THE PROBLEM: Write the data out again exactly, dropping any images it holds.

GIVEN MATERIAL:
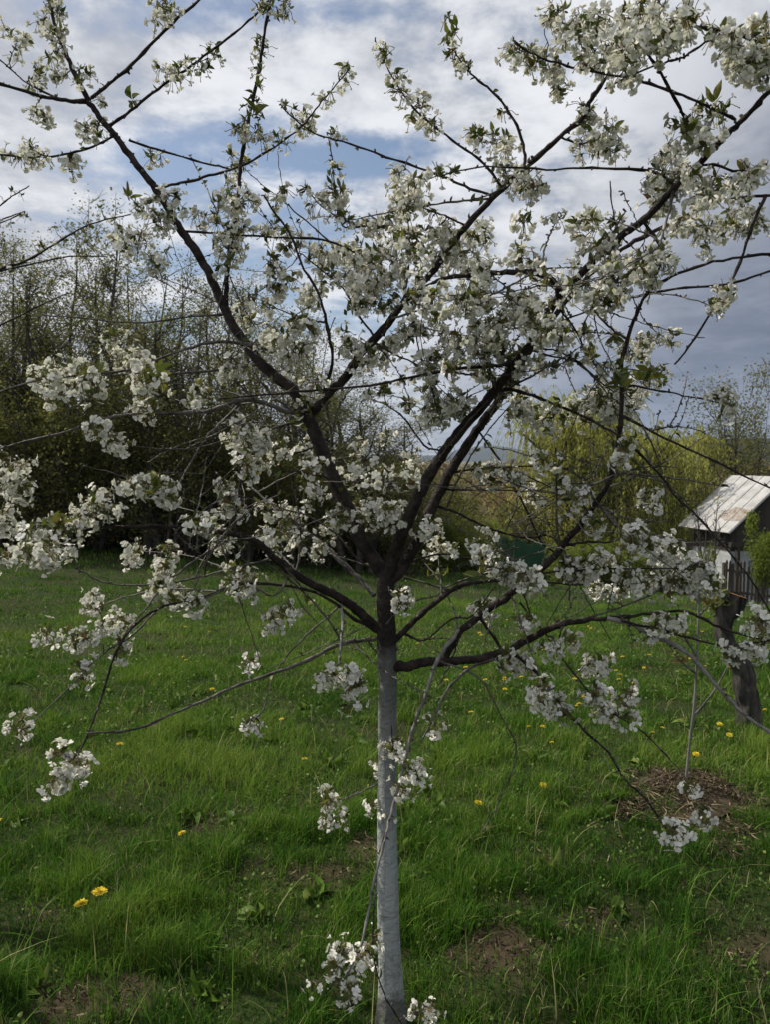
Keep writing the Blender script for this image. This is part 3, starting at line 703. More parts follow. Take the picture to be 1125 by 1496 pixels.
# fine criss-crossing side shoots on the inner crown
def shoots(n):
    for k in range(n):
        A = all_pts(); c = A[(A[:, 3] > 250) & (A[:, 3] < 1000) & (A[:, 4] > 270) & (A[:, 4] < 960) & (A[:, 5] < .011)]
        a = c[rng.integers(0, len(c))]; L = rng.uniform(50, 210) if a[4] < 640 or a[4] > 900 else rng.uniform(60, 240)
        ang = rng.uniform(-math.pi, math.pi); q = 6; t = np.linspace(0, 1, q); bend = rng.normal() * .5
        X_ = a[3] + np.cumsum(np.r_[0, np.cos(ang + bend * t[1:]) * L / (q - 1)]); Y_ = a[4] - np.cumsum(np.r_[0, np.sin(ang + bend * t[1:]) * L / (q - 1)]) * .8
        if Y_.max() > 1030 or abs(X_[-1] - 566) < 25: continue
        Yd = a[1] + np.cumsum(np.r_[0, rng.normal(size=q - 1) * .02 + rng.normal() * .035])
        P = np.array([at(x, y, Y) for x, y, Y in zip(X_, Y_, Yd)]); P = catmull(P, 4); P += rng.normal(size=P.shape) * .0009
        R = np.linspace(min(a[5] * .8, .0032), .0012, len(P)) * (1 + rng.normal(size=len(P)) * .1); V, F = tube(P, R, 4); TW.add(V, F); add_pts(P, R)
        inner = lambda x, y: 380 < x < 900 and 270 < y < 600
        if inner(X_[-1], Y_[-1]) and rng.random() < .7: blob_list.append((X_[-1], Y_[-1], 9, 8, 1 + int(rng.random() < .5), .25, False))
        if inner(X_[3], Y_[3]) and rng.random() < .5: blob_list.append((X_[3], Y_[3], 9, 8, 1, .35, False))
blob_list = []
shoots(240)
for s in BLOBS.replace('\n', '').split(';'):
    v = [float(q) for q in s.split()]
    blob_list.append((v[0], v[1], v[2], v[3], int(v[4]), v[5] if len(v) > 5 else 0.12, False))
for s in LEAFY.split(';'):
    v = [float(q) for q in s.split()]; blob_list.append((v[0], v[1], v[2], v[3], int(v[4]), 1, True))
for bx, by, rx, ry, nu, green, leafy in blob_list:
    A0, d0 = nearest(bx, by)
    gf, gl = Geo(), Geo()
    low = by > 620
    nu = nu if leafy else int(math.ceil(nu * (1.1 if low else 1.35)))
    th = rng.random(nu) * 6.283; rr = np.sqrt(rng.random(nu)) * (0.78 if low else 0.92)
    ux = bx + rx * rr * np.cos(th); uy = by + ry * rr * np.sin(th)
    Yb = A0[1] + rng.normal() * 0.04
    order = np.argsort(np.hypot(ux - A0[3], uy - A0[4]))
    for i in order:
        A, d = nearest(ux[i], uy[i], Yb)
        dep = depth_of(A[:3])
        tgt = at(ux[i], uy[i], Yb + rng.normal() * max(rx, ry) * 1.1 / FPX * 2.0)
        ln = np.linalg.norm(tgt - A[:3])
        if ln > 0.018: twig_to(A, tgt, gf)
        else: tgt = A[:3] + rand_dirs(1)[0] * A[5]
        if leafy:
            k = rng.integers(2, 5); dl = unit(rand_dirs(k) + np.array([0, 0, 0.6])); T = LT[rng.integers(0, 4)]
            scatter(gl, T[0], T[1], tgt + dl * 0.003, frames(dl), rng.uniform(0.028, 0.05, k) * min(1, Yb / 1.9), 0, np.clip(rng.normal(0.6, 0.15, k), 0.05, 0.95))
        else:
            umbel(gf, gl, tgt, tgt - A[:3] + rand_dirs(1)[0] * 0.01, int(rng.integers(7, 12) if low else rng.integers(6, 11)) if green < .5 else int(rng.integers(3, 7)), green, size=1.0 if green < .5 else .85)
    clusters.append((nu * (0 if leafy else 1) / A0[1] ** 2, gf, gl, np.array(at(bx, by, Yb))))
clusters.sort(key=lambda c: -c[0])
restf, restl = Geo(), Geo()
FM = [M['petal'], M['stamen'], M['stalk'], M['twig']]
for i, (s, gf, gl, c) in enumerate(clusters):
    if i < 98 and gf.n:
        o = build('blossom_cluster', gf, FM, cherry, origin=c, ploc=root_loc)
        if gl.n: build('leaves', gl, M['leaf'], o, origin=c, ploc=c)
    else:
        restf.merge(gf); restl.merge(gl)
tag(build('blossoms', restf, FM, cherry, origin=root_loc, ploc=root_loc), kind='stuff')
# bud spurs along all the thin wood
A = all_pts(); thin = A[(A[:, 5] < 0.010) & (A[:, 5] > 0.0011)]
sp = thin[rng.random(len(thin)) < 0.5]
dsp = unit(rand_dirs(len(sp)) + np.array([0, 0, 0.3]))
gs = Geo(); T = tube(np.array([(0, 0, -0.3), (0, 0, 0.3), (0, 0, 0.75), (0, 0, 1.0)]), [.22, .25, .3, .1], 4)
scatter(gs, T[0], T[1], sp[:, :3], frames(dsp), rng.uniform(0.003, 0.008, len(sp)) + sp[:, 5])
TW.merge(gs)
tag(build('twigs', TW, M['twig'], cherry, origin=root_loc, ploc=root_loc), kind='stuff')
sl = thin[rng.random(len(thin)) < 0.10]
dl = unit(rand_dirs(len(sl)) + np.array([0, 0, 0.6]))
scatter(restl, LT[0][0], LT[0][1], sl[:, :3], frames(dl), rng.uniform(0.010, 0.028, len(sl)), 0, np.clip(rng.normal(0.4, 0.25, len(sl)), 0.02, 1))
tag(build('young_leaves', restl, M['leaf'], cherry, origin=root_loc, ploc=root_loc), kind='stuff')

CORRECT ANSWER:
Keep writing the Blender script for this image. This is part 3, starting at line 703. More parts follow. Take the picture to be 1125 by 1496 pixels.
# fine criss-crossing side shoots on the inner crown
def shoots(n):
    for k in range(n):
        A = all_pts(); c = A[(A[:, 3] > 250) & (A[:, 3] < 1000) & (A[:, 4] > 270) & (A[:, 4] < 960) & (A[:, 5] < .011)]
        a = c[rng.integers(0, len(c))]; L = rng.uniform(50, 210) if a[4] < 640 or a[4] > 900 else rng.uniform(60, 240)
        ang = rng.uniform(-math.pi, math.pi); q = 6; t = np.linspace(0, 1, q); bend = rng.normal() * .5
        X_ = a[3] + np.cumsum(np.r_[0, np.cos(ang + bend * t[1:]) * L / (q - 1)]); Y_ = a[4] - np.cumsum(np.r_[0, np.sin(ang + bend * t[1:]) * L / (q - 1)]) * .8
        if Y_.max() > 1030 or abs(X_[-1] - 566) < 25: continue
        Yd = a[1] + np.cumsum(np.r_[0, rng.normal(size=q - 1) * .02 + rng.normal() * .035])
        P = np.array([at(x, y, Y) for x, y, Y in zip(X_, Y_, Yd)]); P = catmull(P, 4); P += rng.normal(size=P.shape) * .0009
        R = np.linspace(min(a[5] * .8, .0032), .0012, len(P)) * (1 + rng.normal(size=len(P)) * .1); V, F = tube(P, R, 4); TW.add(V, F); add_pts(P, R)
        inner = lambda x, y: 380 < x < 900 and 270 < y < 600
        if inner(X_[-1], Y_[-1]) and rng.random() < .7: blob_list.append((X_[-1], Y_[-1], 9, 8, 1 + int(rng.random() < .5), .25, False))
        if inner(X_[3], Y_[3]) and rng.random() < .5: blob_list.append((X_[3], Y_[3], 9, 8, 1, .35, False))
blob_list = []
shoots(240)
for s in BLOBS.replace('\n', '').split(';'):
    v = [float(q) for q in s.split()]
    blob_list.append((v[0], v[1], v[2], v[3], int(v[4]), v[5] if len(v) > 5 else 0.12, False))
for s in LEAFY.split(';'):
    v = [float(q) for q in s.split()]; blob_list.append((v[0], v[1], v[2], v[3], int(v[4]), 1, True))
for bx, by, rx, ry, nu, green, leafy in blob_list:
    A0, d0 = nearest(bx, by)
    gf, gl = Geo(), Geo()
    low = by > 620
    nu = nu if leafy else int(math.ceil(nu * (1.1 if low else 1.35)))
    th = rng.random(nu) * 6.283; rr = np.sqrt(rng.random(nu)) * (0.78 if low else 0.92)
    ux = bx + rx * rr * np.cos(th); uy = by + ry * rr * np.sin(th)
    Yb = A0[1] + rng.normal() * 0.04
    order = np.argsort(np.hypot(ux - A0[3], uy - A0[4]))
    for i in order:
        A, d = nearest(ux[i], uy[i], Yb)
        dep = depth_of(A[:3])
        tgt = at(ux[i], uy[i], Yb + rng.normal() * max(rx, ry) * 1.1 / FPX * 2.0)
        ln = np.linalg.norm(tgt - A[:3])
        if ln > 0.018: twig_to(A, tgt, gf)
        else: tgt = A[:3] + rand_dirs(1)[0] * A[5]
        if leafy:
            k = rng.integers(2, 5); dl = unit(rand_dirs(k) + np.array([0, 0, 0.6])); T = LT[rng.integers(0, 4)]
            scatter(gl, T[0], T[1], tgt + dl * 0.003, frames(dl), rng.uniform(0.028, 0.05, k) * min(1, Yb / 1.9), 0, np.clip(rng.normal(0.6, 0.15, k), 0.05, 0.95))
        else:
            umbel(gf, gl, tgt, tgt - A[:3] + rand_dirs(1)[0] * 0.01, int(rng.integers(7, 12) if low else rng.integers(6, 11)) if green < .5 else int(rng.integers(3, 7)), green, size=1.0 if green < .5 else .85)
    clusters.append((nu * (0 if leafy else 1) / A0[1] ** 2, gf, gl, np.array(at(bx, by, Yb))))
clusters.sort(key=lambda c: -c[0])
restf, restl = Geo(), Geo()
FM = [M['petal'], M['stamen'], M['stalk'], M['twig']]
for i, (s, gf, gl, c) in enumerate(clusters):
    if i < 98 and gf.n:
        o = build('blossom_cluster', gf, FM, cherry, origin=c, ploc=root_loc)
        if gl.n: build('leaves', gl, M['leaf'], o, origin=c, ploc=c)
    else:
        restf.merge(gf); restl.merge(gl)
tag(build('blossoms', restf, FM, cherry, origin=root_loc, ploc=root_loc), kind='stuff')
# bud spurs along all the thin wood
A = all_pts(); thin = A[(A[:, 5] < 0.010) & (A[:, 5] > 0.0011)]
sp = thin[rng.random(len(thin)) < 0.5]
dsp = unit(rand_dirs(len(sp)) + np.array([0, 0, 0.3]))
gs = Geo(); T = tube(np.array([(0, 0, -0.3), (0, 0, 0.3), (0, 0, 0.75), (0, 0, 1.0)]), [.22, .25, .3, .1], 4)
scatter(gs, T[0], T[1], sp[:, :3], frames(dsp), rng.uniform(0.003, 0.008, len(sp)) + sp[:, 5])
TW.merge(gs)
tag(build('twigs', TW, M['twig'], cherry, origin=root_loc, ploc=root_loc), kind='stuff')
sl = thin[rng.random(len(thin)) < 0.10]
dl = unit(rand_dirs(len(sl)) + np.array([0, 0, 0.6]))
scatter(restl, LT[0][0], LT[0][1], sl[:, :3], frames(dl), rng.uniform(0.010, 0.028, len(sl)), 0, np.clip(rng.normal(0.4, 0.25, len(sl)), 0.02, 1))
tag(build('young_leaves', restl, M['leaf'], cherry, origin=root_loc, ploc=root_loc), kind='stuff')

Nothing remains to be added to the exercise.